Oleh: Marsuki
(Guru Besar FEB Unhas dan Komisaris Independen BSSB)
FAJAR, MAKASSAR – Melanjutkan tulisan sebelumnya, berikut ini dijelaskan beberapa hal terkait yang penting dianalisis.
Oleh beberapa pihak kritis menganggap bahwa dunia usaha swasta dalam beberapa waktu terakhir cendrung berbisnis dengan meninggalkan norma atau etika bisnis yang benar. Hukum rimba dapat saja dipraktekkan, siapa yang kuat dia berhak menguasai bisnis walaupun itu sebenarnya wilayah usaha milik publik bahkan milik masyarakat kebanyakan sekalipun.
Kemudian, koperasi yang diharap menjadi soko guru ekonomi dari komunitas masyarakat marjinal khususnya, ternyata hanya menjadi lembaga ekonomi yang dibangun dalam pola pendekatan birokratif yang kurang efisien. Sehingga tidak berkembang seperti yang diharapkan. Walaupun koperasi Simpan-Pinjam berkembang, tapi itupun ternyata banyak merugikan masyarakat kebanyakan.

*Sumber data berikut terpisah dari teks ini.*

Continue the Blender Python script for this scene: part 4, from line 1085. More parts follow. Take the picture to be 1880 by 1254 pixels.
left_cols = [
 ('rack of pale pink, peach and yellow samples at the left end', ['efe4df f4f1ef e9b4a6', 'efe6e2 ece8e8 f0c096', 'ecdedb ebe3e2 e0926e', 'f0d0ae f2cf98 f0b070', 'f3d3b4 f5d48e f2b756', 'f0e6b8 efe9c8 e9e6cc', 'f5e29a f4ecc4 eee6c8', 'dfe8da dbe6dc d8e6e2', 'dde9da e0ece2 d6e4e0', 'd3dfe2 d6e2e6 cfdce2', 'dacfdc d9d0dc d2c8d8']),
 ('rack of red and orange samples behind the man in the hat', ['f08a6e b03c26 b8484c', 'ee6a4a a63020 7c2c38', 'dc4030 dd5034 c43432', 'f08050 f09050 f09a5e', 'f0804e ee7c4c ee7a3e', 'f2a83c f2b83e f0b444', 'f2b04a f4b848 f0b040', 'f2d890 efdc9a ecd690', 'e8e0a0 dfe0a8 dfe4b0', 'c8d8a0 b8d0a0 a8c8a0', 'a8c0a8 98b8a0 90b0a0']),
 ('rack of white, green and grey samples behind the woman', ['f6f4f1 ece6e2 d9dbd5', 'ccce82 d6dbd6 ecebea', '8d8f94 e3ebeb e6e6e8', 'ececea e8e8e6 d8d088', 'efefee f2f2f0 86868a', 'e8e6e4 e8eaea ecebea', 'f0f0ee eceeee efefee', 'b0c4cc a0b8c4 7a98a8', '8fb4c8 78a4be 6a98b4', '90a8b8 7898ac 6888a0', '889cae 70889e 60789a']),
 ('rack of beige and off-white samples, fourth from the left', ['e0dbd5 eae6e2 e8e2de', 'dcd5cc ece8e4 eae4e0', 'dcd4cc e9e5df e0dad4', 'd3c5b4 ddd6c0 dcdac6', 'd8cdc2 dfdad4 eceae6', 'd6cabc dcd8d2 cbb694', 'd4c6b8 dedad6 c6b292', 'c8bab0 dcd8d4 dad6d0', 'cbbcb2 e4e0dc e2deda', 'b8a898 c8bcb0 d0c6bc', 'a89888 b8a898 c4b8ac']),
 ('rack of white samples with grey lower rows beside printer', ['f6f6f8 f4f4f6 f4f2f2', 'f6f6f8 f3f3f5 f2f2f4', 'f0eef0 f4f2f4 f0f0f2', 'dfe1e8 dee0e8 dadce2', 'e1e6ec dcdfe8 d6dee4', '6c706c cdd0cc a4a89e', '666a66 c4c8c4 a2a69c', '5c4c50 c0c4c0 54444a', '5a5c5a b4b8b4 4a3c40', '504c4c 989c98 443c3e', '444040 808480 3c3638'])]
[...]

Hal ironis, BUMN/BUMD sektor riel maupun keuangan yang diharap dapat menjadi lembaga penyeimbang terhadap lembaga ekonomi lainnya sehingga dapat menjadi lembaga ekonomi perantara yang dapat menjamin alokasi, produksi, distribusi dan konsumsi atas sumber daya ekonomi bangsa dan rakyat, agar dapat dirasakan manfaatnya sebanyak banyaknya untuk masyarakat, tapi ternyata juga dijalankan dalam spirit entitas bisnis swasta yang kurang sesuai etika bisnis yang baik.
Masalahnya, lembaga ekonomi strategis ini mempunyai hak monopoli luar biasa melalui regulasi yang dikeluarkan, tapi ternyata juga umumnya belum memihak kepada kepentingan rakyat banyak. Sehingga fungsinya sebagai agen pembangunan yang diamanatkan UU hanya sebagai simbol jualan politik praktis para pelakunya.